Cathryn Wright shares with us today what God is doing in her heart as 2013 gets under way…Thank you, Cathryn, for so beautifully sharing your heart with us and where God is at work in your life!

Happy New Year!

I hope your 2013 has been wonderful so far. This is generally the time of year when we reflect on the past year, 2012, and look forward to what is coming in the next, 2013. I can say that this turn of the year has been very different for me than the last.

 

At the turn of 2011 into 2012, I was truly fearful. I was so very afraid that the difficult circumstances that had hit us in 2011 would continue into 2012. All of my “this is how it is supposed to be” plans for our lives had drastically changed. I desperately wanted a new, fresh set of circumstances, to forget 2011 ever happened and take a redo. I was not sure that I could handle another year like 2011.

 

Well, the challenges and uncertainty of 2011 did continue into 2012, and I was right; I could not handle it.

 

I fell apart while trying to hold my family together and make our life work.

 

I failed daily because I had taken on a job that was not mine; I had tried to become God in my life. I had tried to plan my circumstances into submission and was crushed by the burden…

 

But God is so gracious. Even as I fell apart, I was in His righteous right hand the entire time. There was not a moment that He did not have a hold of me. And then, in His abundant love and grace, He began to rebuild me and reshape my heart.

 

I read January 5th’s entry in Jesus Calling by Sarah Young, and it sums up what God has taught me throughout 2012. I’d love to share it with you:

January 5

You can achieve the victorious life through living in deep dependence on Me. People usually associate victory with success: not falling or stumbling, not making mistakes. But those who are successful in their own strength tend to go their own way, forgetting about Me. It is through problems and failure, weakness and neediness that you learn to rely on Me.

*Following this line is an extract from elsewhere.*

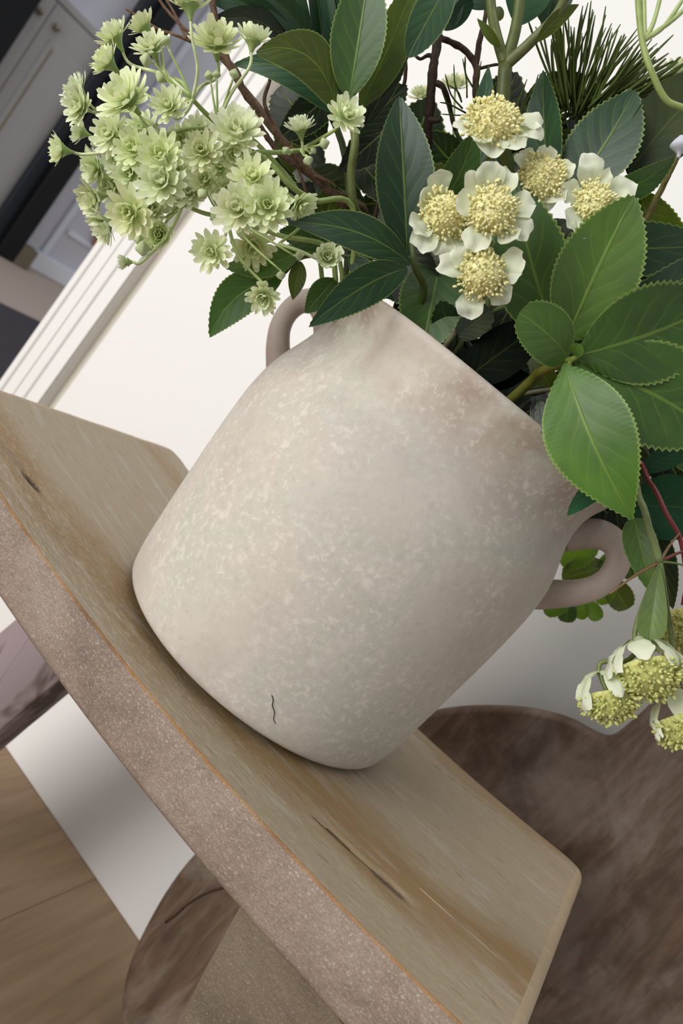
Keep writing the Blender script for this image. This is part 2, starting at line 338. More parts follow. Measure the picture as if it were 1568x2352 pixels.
for y0,y1 in((1.51,1.633),(1.637,1.95)):
    d=loc(cb,bs,-2.995,-2.985,y0,y1,-.42,.52,M_grey,'door')
    k=obj('knob',mesh('knob',*tube([Vector((.017,(1.59 if y0<1.6 else 1.68)-1.7,.90)),Vector((.022,(1.59 if y0<1.6 else 1.68)-1.7,.90)),Vector((.03,(1.59 if y0<1.6 else 1.68)-1.7,.90)),Vector((.042,(1.59 if y0<1.6 else 1.68)-1.7,.90))],0,rfun=lambda u:.006+.009*math.sin(min(1,u*1.1)*math.pi)**.5 if u>.2 else .006,sides=12)),M_knob,d)
    loc(d,bs,-2.986,-2.981,y0+.05,y1-.03,-.34,.40,M_grey,'door_panel')
    loc(d,bs,-2.986,-2.979,y0+.072,y0+.086,-.34,.38,M_knob,'moulding') if y0>1.6 else None
sh=tag(obj('storage_box',bevbox(-.03,.03,-.05,.05,0,.1,.003),M_boxb,loc=ST(-2.93,2.09,-.45),rot=(0,0,BROT)),'small khaki brown box on the floor at the foot of the black frame','box')
tag(obj('terracotta_block',bevbox(-.02,.02,-.03,.03,0,.16,.003),M_terr,loc=ST(-2.985,2.47,-.195),rot=(0,0,BROT)),'small terracotta coloured block on the ledge of the far white wall','block')
tag(obj('charcoal_rug',bevbox(-2.16,-1.0,.6,2.6,-.45,-.442,.002),M_rug,rot=(0,0,BROT)),'dark charcoal rug lying on the taupe floor beyond the casing','rug')

# ================================================================ stool
ZC=-.0035; KC=.35; HT=.0365
st=thing('wooden_stool','weathered wooden stool with dished seat and splayed legs carrying the vase','stool',(0,0,0),rotz=BROT)
def seat_top(s): return ZC+KC*s*s*(1 if s<0 else .93)
def build_seat():
    s0,s1,t0,t1=-.247,.2345,-.13,.139; rp=.02; rz=.007
    ss=list(np.concatenate([s0+rz*(1-np.cos(np.linspace(0,np.pi/2,7)))*1.0,np.linspace(s0+rz*1.1,s1-rz*1.1,380),s1-rz*(1-np.cos(np.linspace(np.pi/2,0,7)))]))
    ss=sorted(ss); NT_=150; tt=np.linspace(0,1,NT_)
    V=[];F=[];MI=[]; ring=None
    for s in ss:
        d=min(s-s0,s1-s); e=rp-math.sqrt(max(0,rp*rp-(rp-d)**2)) if d<rp else 0
        ez=rz-math.sqrt(max(0,rz*rz-(rz-d)**2)) if d<rz else 0
        e=min(e,.0165)
        zt=seat_top(s)-ez; zb=seat_top(s)*.9-HT-.0003+ez; rf=.0016; rb=.006
        a,b=t0+e,t1-e; rf=.0010; row=[]
        chip=.0011*noise.noise(Vector((s*90,3,0)))+.0009*noise.noise(Vector((s*260,7,1)))
        for k in range(NT_):
            y=a+rf+.0024+(b-a-rf-.0024-rb)*(k/(NT_-1))**1.0
            z=zt
            # long gouge with a hollow knot, oval knot, small pits, worn ripples
            def gouge(gs,gt,L,W,D,ang=0.):
                ds,dt=s-gs,y-gt; c_,s_=math.cos(ang),math.sin(ang); q=((ds*c_+dt*s_)/L)**2+((-ds*s_+dt*c_)/W)**2
                return -D*math.exp(-q*1.4) if q<6 else 0
            z+=gouge(.1545,-.0815,.012,.0026,.0042,.09)+gouge(.131,-.0848,.02,.0026,.0014,.06)
            z+=gouge(-.1505,-.0925,.0095,.0030,.0045,.2)
            for q in range(5): z+=gouge(.118+q*.0115,.0985+.0036*q,.0045,.0018,.0014,.3)
            z+=.0003*noise.noise(Vector((s*14,y*60,0)))+.00013*noise.noise(Vector((s*60,y*420,2)))
            row.append((s,y,z))
        # back edge round, back face, bottom, front face, front edge
        n1=len(row)
        for k in range(1,6): th=k/5*math.pi/2; row.append((s,b-rb+rb*math.sin(th),zt-rb+rb*math.cos(th)))
        row.append((s,b,(zt+zb)/2)); row.append((s,b,zb+.004)); row.append((s,b-.004,zb)); row.append((s,(a+b)/2,zb)); row.append((s,a+.004,zb))
        n2=len(row)
        for k in range(0,15):
            q=k/14; z=zb+.0025+(zt-rf-.0003-zb-.0025)*q
            bul=-.0016*math.sin(q*math.pi)+.0022*max(0,(q-.7)/.3)**2+.0005*noise.noise(Vector((s*80,z*120,5)))+ .0005*noise.noise(Vector((s*300,z*300,9)))
            row.append((s,a+bul+ (0.0012 if k==0 else 0),z))
        n3=len(row)
        row.append((s,a+.0024-abs(chip)*.5,zt-.0004+chip*.25)); row.append((s,a+.0029+chip*.4,zt-.0001))
        W=len(row)
        if ring is None: cls=[0]*W
        V+=row
    W=W
    for i in range(len(ss)-1):
        for k in range(W):
            k2=(k+1)%W; F.append((i*W+k,(i+1)*W+k,(i+1)*W+k2,i*W+k2))
            MI.append(0 if k<n2-5 else (1 if k<n2+14 else 2) )
    F.append(tuple(range(W))); MI.append(3); L=len(ss)-1; F.append(tuple(L*W+k for k in range(W))[::-1]); MI.append(3)
    # rounded end strip is end grain
    for i in list(range(0,7))+list(range(len(ss)-8,len(ss)-1)):
        for k in range(W):
            if k<n1+5: MI[i*W+k]=3
    m=mesh('seat',V,F)
    for x in(M_seat,M_front,M_edge,M_seatend): m.materials.append(x)
    m.polygons.foreach_set('material_index',MI); return obj('seat',m,None,st)
seat=build_seat()
def scr(pts,r,col,nm): 
    tubeobj(nm,[Vector((x,y,seat_top(x)+dz)) for x,y,dz in pts],r,r*.5,col,seat,n=8,sides=5,bump=.5)
M_pale=plain('pale_grain',S2L(206,192,166),.6,.3)
scr([(.108,-.0893,0),(.116,-.0888,0),(.135,-.0862,0),(.150,-.0842,.0),(.163,-.0826,0)],.00022,M_crack,'crack')
scr([(.116,-.0874,0),(.124,-.0862,0),(.131,-.085,-.0004)],.00022,M_crack,'crack')
scr([(.165,-.0628,0),(.19,-.0612,0),(.21,-.0604,0),(.229,-.0597,-.0004)],.00025,M_pale,'raised_grain')
def leg(name,sx,tf,mat,tb,flare=.226,zt=-.032):
    # broad tapering splayed board with worn edges
    V=[];F=[];n=22
    sgn=1 if sx>0 else -1
    for i in range(n):
        q=i/(n-1); z=zt+(-.45-zt)*q; c=sx+sgn*flare*(zt-z); w=.0385+.004*q
        e=[.0006*noise.noise(Vector((z*120,k*9+sx*30,1))) for k in range(4)]; b=.003
        x0,x1=c-w,c+w; dz=.00
        pts=[(x0+b+e[0],tf),(x1-b+e[1],tf),(x1+e[1],tf+b),(x1+e[2],tb-b),(x1-b+e[2],tb),(x0+b+e[3],tb),(x0+e[3],tb-b),(x0+e[0],tf+b)]
        V+=[(x,y+sgn*0,z) for x,y in pts]
    for i in range(n-1):
        for k in range(8): k2=(k+1)%8; F.append((i*8+k,(i+1)*8+k,(i+1)*8+k2,i*8+k2))
    F.append(tuple(range(8))); F.append(tuple((n-1)*8+k for k in range(8))[::-1])
    return obj('leg',mesh('leg',V,F,smooth=False),mat,st)
leg('leg',.1525,-.1245,M_leg,-.088); leg('leg',-.172,-.1245,M_leg,-.088); leg('leg',.1525,.098,M_legback,.132); leg('leg',-.168,.098,M_legback,.132)

# ================================================================ round board leaning on the wall
bd=thing('round_serving_board','large round dark brown wooden board with a neck leaning on the cream wall','board',ST(.253,.203,-.45),rotz=BROT)
bd.rotation_euler=(R_(-6.0),0,BROT)
def board():
    hl=[(0.0,0.0),(-.13,.004),(-.190,.018),(-.227,.055),(-.247,.11),(-.256,.17),(-.252,.245),(-.235,.32),(-.210,.39),(-.178,.447),(-.135,.492),(-.10,.515),(-.075,.523),(-.064,.529),(-.060,.545),(-.056,.60),(-.050,.68),(-.056,.74),(-.05,.775),(-.02,.79)]
    P=crm([(x,0,z) for x,z in hl],5); out=[(p.x,p.z) for p in P]+[(-p.x,p.z) for p in reversed(P[1:])]
    n=len(out); c=(0,.3); V=[];F=[]
    def ringp(ins,y):
        for i,(x,z) in enumerate(out):
            a,b=out[(i-1)%n],out[(i+1)%n]; d=Vector((b[0]-a[0],b[1]-a[1])); d=d.normalized() if d.length>0 else Vector((1,0)); nx,nz=d.y,-d.x
            if (x-c[0])*nx+(z-c[1])*nz>0 or True: V.append((x+nx*ins,y,z+nz*ins))
    for ins,y in((.006,-.014),(.002,-.012),(0,-.008),(0,.008),(.006,.013)): ringp(ins,y)
    for r in range(4):
        for i in range(n): j=(i+1)%n; F.append((r*n+i,r*n+j,(r+1)*n+j,(r+1)*n+i))
    F.append(tuple(range(n))); F.append(tuple(4*n+i for i in range(n))[::-1]); return V,F
V,F=board(); m=mesh('board',V,F)
import bmesh
bm=bmesh.new(); bm.from_mesh(m); bmesh.ops.recalc_face_normals(bm,faces=bm.faces); bm.to_mesh(m); bm.free()
m.polygons.foreach_set('use_smooth',[len(p.vertices)==4 for p in m.polygons])
obj('board',m,M_board,bd)
def crackline(pts,w,parent,mat,name='crack',y=-.0143):
    v,f,u=tube([Vector((a,y,b)) for a,b in pts],w,w*.3,n=8,sides=6,bump=.8); return obj(name,mesh(name,v,f,u),mat,parent)
crackline([(.08,.06),(.092,.085),(.088,.10),(.104,.13),(.10,.15)],.0012,bd,M_crack); crackline([(-.232,.12),(-.222,.17),(-.19,.23),(-.185,.26),(-.15,.32)],.0012,bd,plain('brown_vein',S2L(66,48,36),.7,.2))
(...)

True dependence is not simply asking Me to bless what you have decided to do. It is coming to Me with an open mind and heart, inviting Me to plant My desires within you. I may infuse within you a dream that seems far beyond your reach. You know that in yourself you cannot achieve such a goal. Thus begins your journey of profound reliance on Me. It is a faith-walk, taken one step at a time, leaning on Me as much as you need. This is not a path of continual success but of multiple failures. However, each failure is followed by a growth spurt, nourished by increased reliance on Me. Enjoy the blessedness of a victorious life, through deepening your dependence on Me.

The righteous cry out, and the Lord hears them; he delivers them from all their troubles. The Lord is close to the brokenhearted and saves those who are crushed in spirit.
—Psalm 34:17–18

For we walk by faith, not by sight.
—2 Corinthians 5:7 nkjv

At the beginning of 2012, I had no clue how to live victoriously and overcome the world when circumstances were overwhelming me. Now at the beginning of 2013, circumstances are not all that different, but I look forward to 2013 because I know victory and God’s favor have nothing to do with circumstances. It’s about living in a deeply dependent relationship with God – come what may.

I love you ladies! Have a truly blessed 2013!